Tess Murdoch
Emotional Optics
Inspired by the Sheila Hicks’ statement, “home is wherever I am,” Tess Murdoch sought to create a personal inventory of domesticity within her body of work entitled Emotional Optics. She used an assemblage of machine knitted samples, digital prints, handwoven panels and hand-dyed pieces of cloth. Each piece from Emotional Optics was a product of grief, challenging the viewer to deepen their associations around grieving and what those associations could look like visually. She also encouraged the viewer to interact with the pieces through touch, thereby activating a more complexly personal sensorial experience. Murdoch created brightly colored layers of rectangular, hand-dyed fabrics using synthetic and natural dye stuffs such as cochineal, madder root extract, botanicals and onion skins to suggest windows for ocular wandering. The new surfaces she created were then hand-stitched together, developed out of interplay displaying or dissolving evidence of her hand. All materials used were donated or upcycled and thus given extended lifecycles; transforming grief through those materials, textures, and intuitive compositions. Beyond just the visual library created using varied techniques, Murdoch is most interested in the practices of healing that reveal themselves when producing textiles.
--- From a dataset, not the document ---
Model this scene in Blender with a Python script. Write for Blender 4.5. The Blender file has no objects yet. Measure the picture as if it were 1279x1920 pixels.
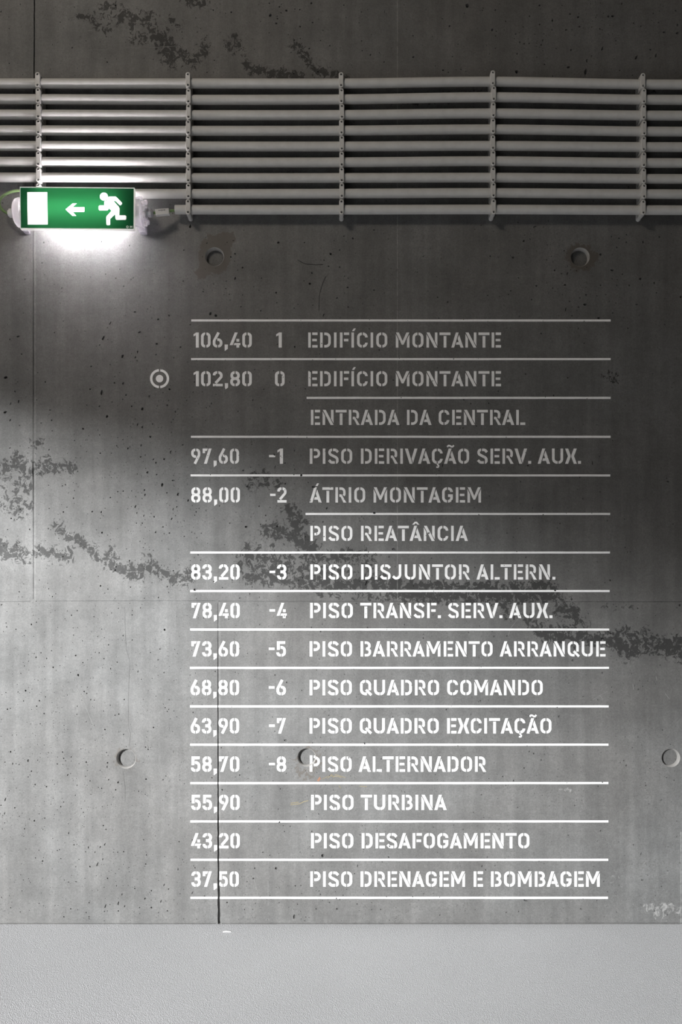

Tess Murdoch is a textile designer, artist and most recently, part of the first cohort attending Parsons School of Design’s MFA in Textiles program in New York. She grew up in Los Angeles, California and later studied Fine Arts at the Rhode Island School of Design and Laguna College of Art and Design. She applies the languages of painting to her creative practice, often challenging traditional modes of making and materiality. She is currently focusing on developing a personal practice in which she hand-dyes upcycled fabrics, creates materials out of agar and mycelium and sources only raw or donated materials to weave and machine knit into new cloth to "paint" with. Color and assemblage are the central unifiers of her work driven by intuition. Murdoch believes that ancient and new technologies, specifically in the rapidly growing biomaterial sector, can aid in the remediation of the textile industry as it is now. She hopes to expand into community-centric educational programming based on what it means to develop relationships with the textiles we interact with on a daily basis and how localizing manufacturing can lead to new kinds of circular economies.